In depicting Napoleon’s campaign this way, Tolstoy seems to reject Thomas Carlyle’s “Great Man” theory of history – the idea that events are driven by the will of extraordinary leaders. Tolstoy, in contrast, insists that when privileging extraordinary figures, we ignore the vast, grassroots strength of ordinary individuals.

In a sense, this vision of history is appropriate for a novelist. Novels often focus on ordinary people who don’t make it into the history books. Nonetheless, to the novelist, their lives and dreams possess a power and value equal to those of “great men.” In this dynamic, there are no conquerors, heroes or saviors; there are simply people with the power to save themselves, or not.

So in Tolstoy’s view, it is not Napoleon who determines the course of history; rather, it’s the elusive spirit of the people, that moment when individuals almost inadvertently come together in shared purpose. On the other hand, kings are slaves to history, only powerful when they’re able to channel this sort of collective spirit. Napoleon often thinks he is issuing bold orders, but Tolstoy shows the emperor is merely engaging in the performance of power.


A united, public opposition

All of these ideas are relevant today, when many who did not vote for President Trump are concerned about how his campaign rhetoric is shaping his presidency and the country.

Obviously, the president of the United States has tremendous power. But here is where “War and Peace” can provide some perspective, helping to demystify this power and sort out its more performative aspects.

There’s quite a bit of action coming from the White House, with President Trump furiously signing one executive order after another before the cameras. It’s hard to say how many of these executive orders can go into immediate effect right away. Many – like the recent ban on immigrants from seven Muslim majority countries – are certainly affecting lives. But others will also require legislative and institutional support. We hear every day about government workers and departments, mayors and governors vowing not to follow President Trump’s orders.
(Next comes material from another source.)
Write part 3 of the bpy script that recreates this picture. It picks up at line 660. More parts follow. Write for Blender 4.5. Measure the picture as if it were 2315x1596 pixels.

While those who oppose Trump might not have philosopher peasants like Platon Karataev at their disposal, mass marches and protests broadcast united opposition – as do all the petitions, safety pins, pink pussy hats and rogue tweets. Some of this might be derided as #slacktivism. But collectively they map out tenuous networks of connections among individuals.

Thinking in essentialist terms, Tolstoy felt that Napoleon failed to destroy Russia because the collective interests of Russian people aligned against him: a majority of people – wittingly or unwittingly – acted to undermine his agenda. Is it possible that we will see a similar alignment of grassroots interests now? Could men, women, people of color, immigrants and LGBTQIA individuals make their voices heard against some of President Trump’s executive actions, which may threaten many on a personal level?

I can’t see Tolstoy wearing a pink pussy hat. But always a voice of defiance, he would have certainly approved of resistance.